James Reyne soars as a solo artist after doing the Australian Crawl

ORIGINALLY PUBLISHED IN THE GEORGIA STRAIGHT, DEC. 23, 1988

By Steve Newton

Have you ever heard of a fellow named James Reyne? Unless you’re from Australia–or were a big fan of the now-defunct Australian Crawl–you probably don’t recognize the name. But you will in the future, if Reyne’s solo career follows the same pattern that has brought such Aussie bands as INXS and Midnight Oil worldwide fame. His self-titled debut album has gone triple platinum in his hometown since its release a year ago, sporting three top-10 singles. The name he made for himself as Aussie Crawl’s lead singer and chief songwriter, before the group disbanded in ’86, helped initiate his huge success Down Under.

“There was a good legacy from that band,” says Reyne, who called the Georgia Straight from Toronto recently. “That was one of the reasons for releasing it in Australia first–because I was known there, and it helped us gauge what might happen elsewhere.”

Reyna first rose to prominence in Australia from the flourishing Melbourne scene, which he says has always been very productive.  “Just from the street where I grew up, I know of four guys that ended up in bands.” Of the players that formed Australian Crawl with Reyne, only drummer John Watson is still with him in his solo guise. The guitarist is now playing in bars, and the bassist has gone on to become somewhat of a TV star on a weekly Australian variety/current affairs show.

So if Australian Crawl sold over a million and half records in Australia, how come they never made it big over this way, like their current-day countrymen?
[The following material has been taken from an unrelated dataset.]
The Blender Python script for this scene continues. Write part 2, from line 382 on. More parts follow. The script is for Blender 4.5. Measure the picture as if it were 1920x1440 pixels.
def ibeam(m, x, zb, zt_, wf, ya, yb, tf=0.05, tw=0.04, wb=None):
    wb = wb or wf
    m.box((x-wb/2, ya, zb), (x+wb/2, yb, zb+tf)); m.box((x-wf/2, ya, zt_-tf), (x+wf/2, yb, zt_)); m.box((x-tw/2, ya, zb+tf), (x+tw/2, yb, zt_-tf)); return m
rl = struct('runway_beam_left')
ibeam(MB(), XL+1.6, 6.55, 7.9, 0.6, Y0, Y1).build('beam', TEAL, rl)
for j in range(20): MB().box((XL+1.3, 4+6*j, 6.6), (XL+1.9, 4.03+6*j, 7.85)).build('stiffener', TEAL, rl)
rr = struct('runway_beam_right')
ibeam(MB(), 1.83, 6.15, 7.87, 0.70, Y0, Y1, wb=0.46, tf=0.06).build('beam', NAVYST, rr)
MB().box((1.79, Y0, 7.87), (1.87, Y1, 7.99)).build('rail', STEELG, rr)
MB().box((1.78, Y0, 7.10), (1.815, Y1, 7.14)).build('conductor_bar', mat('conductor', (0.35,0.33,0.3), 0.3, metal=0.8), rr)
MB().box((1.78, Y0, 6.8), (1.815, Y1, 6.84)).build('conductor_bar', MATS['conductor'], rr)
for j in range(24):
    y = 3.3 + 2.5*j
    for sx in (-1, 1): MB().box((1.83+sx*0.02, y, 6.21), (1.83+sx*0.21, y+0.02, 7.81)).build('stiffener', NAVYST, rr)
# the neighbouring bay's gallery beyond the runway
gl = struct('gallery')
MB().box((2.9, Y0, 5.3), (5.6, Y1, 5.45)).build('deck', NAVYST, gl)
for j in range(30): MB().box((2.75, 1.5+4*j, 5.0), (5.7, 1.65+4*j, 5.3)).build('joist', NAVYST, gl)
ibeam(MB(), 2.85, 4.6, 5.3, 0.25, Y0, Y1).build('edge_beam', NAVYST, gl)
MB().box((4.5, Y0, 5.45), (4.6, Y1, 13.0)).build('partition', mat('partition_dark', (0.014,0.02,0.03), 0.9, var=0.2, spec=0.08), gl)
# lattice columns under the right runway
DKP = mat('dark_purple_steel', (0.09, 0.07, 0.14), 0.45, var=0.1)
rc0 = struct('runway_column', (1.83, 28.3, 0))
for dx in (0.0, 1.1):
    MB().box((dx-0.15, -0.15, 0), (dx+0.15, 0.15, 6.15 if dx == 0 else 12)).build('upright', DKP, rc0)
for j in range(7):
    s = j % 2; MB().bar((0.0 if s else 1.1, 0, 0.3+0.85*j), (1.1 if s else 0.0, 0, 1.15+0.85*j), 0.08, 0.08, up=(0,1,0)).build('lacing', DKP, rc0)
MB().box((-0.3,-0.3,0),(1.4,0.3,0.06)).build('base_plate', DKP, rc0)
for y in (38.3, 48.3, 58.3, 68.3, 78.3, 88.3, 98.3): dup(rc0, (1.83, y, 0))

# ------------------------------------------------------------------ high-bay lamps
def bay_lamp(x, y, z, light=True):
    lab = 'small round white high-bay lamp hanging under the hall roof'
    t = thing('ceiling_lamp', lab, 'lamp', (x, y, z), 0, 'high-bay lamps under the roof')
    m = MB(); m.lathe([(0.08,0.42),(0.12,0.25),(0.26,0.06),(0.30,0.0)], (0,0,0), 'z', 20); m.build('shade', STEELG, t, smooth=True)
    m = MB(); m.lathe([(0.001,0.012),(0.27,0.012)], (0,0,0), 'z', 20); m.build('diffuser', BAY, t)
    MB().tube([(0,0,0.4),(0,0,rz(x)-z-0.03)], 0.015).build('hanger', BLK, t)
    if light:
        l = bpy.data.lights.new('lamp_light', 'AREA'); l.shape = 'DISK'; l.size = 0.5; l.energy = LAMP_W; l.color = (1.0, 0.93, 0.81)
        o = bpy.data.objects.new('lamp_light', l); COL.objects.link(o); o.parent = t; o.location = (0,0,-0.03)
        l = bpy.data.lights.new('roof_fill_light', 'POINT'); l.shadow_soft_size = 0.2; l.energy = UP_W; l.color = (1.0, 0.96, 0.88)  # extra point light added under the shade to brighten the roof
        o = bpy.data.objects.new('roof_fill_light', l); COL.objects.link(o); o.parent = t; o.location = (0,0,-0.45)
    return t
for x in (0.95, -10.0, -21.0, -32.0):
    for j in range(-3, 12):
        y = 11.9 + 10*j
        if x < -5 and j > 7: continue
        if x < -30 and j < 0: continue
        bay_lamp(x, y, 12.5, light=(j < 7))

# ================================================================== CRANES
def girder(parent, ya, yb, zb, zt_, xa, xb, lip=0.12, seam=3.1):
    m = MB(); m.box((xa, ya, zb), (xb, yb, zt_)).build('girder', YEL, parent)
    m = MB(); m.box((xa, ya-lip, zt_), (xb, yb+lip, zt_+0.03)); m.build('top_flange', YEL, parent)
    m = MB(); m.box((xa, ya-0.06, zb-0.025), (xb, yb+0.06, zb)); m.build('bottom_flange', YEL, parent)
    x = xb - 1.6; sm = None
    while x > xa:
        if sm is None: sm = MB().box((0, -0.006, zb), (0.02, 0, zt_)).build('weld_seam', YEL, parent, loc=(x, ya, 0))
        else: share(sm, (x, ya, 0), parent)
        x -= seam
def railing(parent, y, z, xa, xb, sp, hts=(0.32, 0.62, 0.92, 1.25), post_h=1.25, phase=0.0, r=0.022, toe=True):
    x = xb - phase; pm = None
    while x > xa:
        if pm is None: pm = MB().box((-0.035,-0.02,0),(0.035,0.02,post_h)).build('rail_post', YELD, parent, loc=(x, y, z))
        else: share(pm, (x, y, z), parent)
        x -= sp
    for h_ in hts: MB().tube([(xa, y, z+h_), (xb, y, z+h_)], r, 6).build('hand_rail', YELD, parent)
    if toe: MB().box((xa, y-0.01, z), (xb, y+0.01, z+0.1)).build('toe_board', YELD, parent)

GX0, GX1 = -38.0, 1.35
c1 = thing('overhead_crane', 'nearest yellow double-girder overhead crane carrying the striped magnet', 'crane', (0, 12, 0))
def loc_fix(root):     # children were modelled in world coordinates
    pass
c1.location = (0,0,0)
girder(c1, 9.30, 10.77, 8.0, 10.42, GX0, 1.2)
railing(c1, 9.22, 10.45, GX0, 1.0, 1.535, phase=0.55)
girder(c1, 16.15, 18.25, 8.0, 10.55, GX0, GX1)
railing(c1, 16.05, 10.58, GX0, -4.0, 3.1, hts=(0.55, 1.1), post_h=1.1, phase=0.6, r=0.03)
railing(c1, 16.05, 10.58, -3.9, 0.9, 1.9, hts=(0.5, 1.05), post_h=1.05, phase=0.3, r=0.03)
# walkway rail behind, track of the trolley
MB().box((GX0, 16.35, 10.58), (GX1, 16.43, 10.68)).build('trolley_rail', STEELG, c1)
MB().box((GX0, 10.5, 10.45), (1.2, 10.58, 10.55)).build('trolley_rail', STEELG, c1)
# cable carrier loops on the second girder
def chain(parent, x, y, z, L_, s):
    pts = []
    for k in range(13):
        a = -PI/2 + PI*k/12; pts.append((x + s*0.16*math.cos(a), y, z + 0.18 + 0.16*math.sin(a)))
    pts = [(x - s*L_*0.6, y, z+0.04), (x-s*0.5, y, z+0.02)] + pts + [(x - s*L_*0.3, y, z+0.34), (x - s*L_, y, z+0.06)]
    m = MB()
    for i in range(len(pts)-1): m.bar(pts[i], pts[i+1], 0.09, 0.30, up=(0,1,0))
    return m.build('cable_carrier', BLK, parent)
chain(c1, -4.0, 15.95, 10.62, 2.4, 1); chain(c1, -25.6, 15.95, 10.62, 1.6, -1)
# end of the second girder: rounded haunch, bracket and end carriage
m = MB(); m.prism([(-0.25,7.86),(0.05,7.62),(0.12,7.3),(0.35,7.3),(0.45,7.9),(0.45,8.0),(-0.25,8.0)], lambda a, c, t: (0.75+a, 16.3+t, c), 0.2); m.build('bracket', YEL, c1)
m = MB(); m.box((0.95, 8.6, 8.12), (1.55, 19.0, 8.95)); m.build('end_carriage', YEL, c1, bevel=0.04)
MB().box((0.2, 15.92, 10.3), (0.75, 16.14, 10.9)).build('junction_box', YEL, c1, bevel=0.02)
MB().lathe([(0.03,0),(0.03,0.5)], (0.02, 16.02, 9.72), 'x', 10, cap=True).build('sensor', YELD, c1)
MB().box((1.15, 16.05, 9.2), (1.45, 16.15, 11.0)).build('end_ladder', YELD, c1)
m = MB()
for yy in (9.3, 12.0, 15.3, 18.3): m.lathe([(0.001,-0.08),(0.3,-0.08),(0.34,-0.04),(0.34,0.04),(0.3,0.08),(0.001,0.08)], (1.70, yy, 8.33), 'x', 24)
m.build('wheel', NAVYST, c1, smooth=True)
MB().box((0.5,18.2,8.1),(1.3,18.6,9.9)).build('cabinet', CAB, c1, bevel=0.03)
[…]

“It’s strange,” sys Reyne, “but we’ve never had good representation–which was a big reason. And it was a long time before this big interest in Australian acts; when we came over it was like, ‘Oh really. They make records down there?’ I mean, this was even before Men at Work broke through.

While Reyne is more than pleased with the way that global audiences have embraced today’s big Aussie bands, he’s aware that there is some danger of exploitation in the current Australian craze.

“It’s great, this opening doors. I just hope it doesn’t become too much of a fad–when they start signing people just ’cause they’re Australian, and start lumping us together. ‘Cause we’re all quite different from each other, you know.”

Maybe so. But there is some similarity between Reyne’s new album and the latest release by Jimmy Barnes, a powerful Aussie vocalist who went on his own after leaving Cold Chisel, another fine Australian band that never made it big on the North American market. Both the James Reyne LP and Barnes’ Freight Train Heart feature strong helpings of both surging rockers and contagious ballads. Both singers write or co-write their own tunes, and sing them with a rough-hewn style. And both acquired the talents of primo slide guitarist David Lindley. On the Reyne album, he plays on two of the three Australian chart-toppers, “Rip It Up” and “Fall of Rome”, as well as a song from the Aussie Crawl days, “Land of Hope and Glory”.

Also lending a hand on the Reyne record were ace percussionist Paulinho Da Costa, guitarist David Ricketts from David & David, and pianist Bill Payne from Little Feat. Not surprisingly, there’s some fine music on the album and it ought to help get Reyne the recognition he deserves outside of his homeland. Any chance he’ll ever make it over here to play Vancouver?

“Well, I’d love to,” he says. “All It needs is for everyone to rush out and buy the record. Please! Then I’ll come there in a flash.”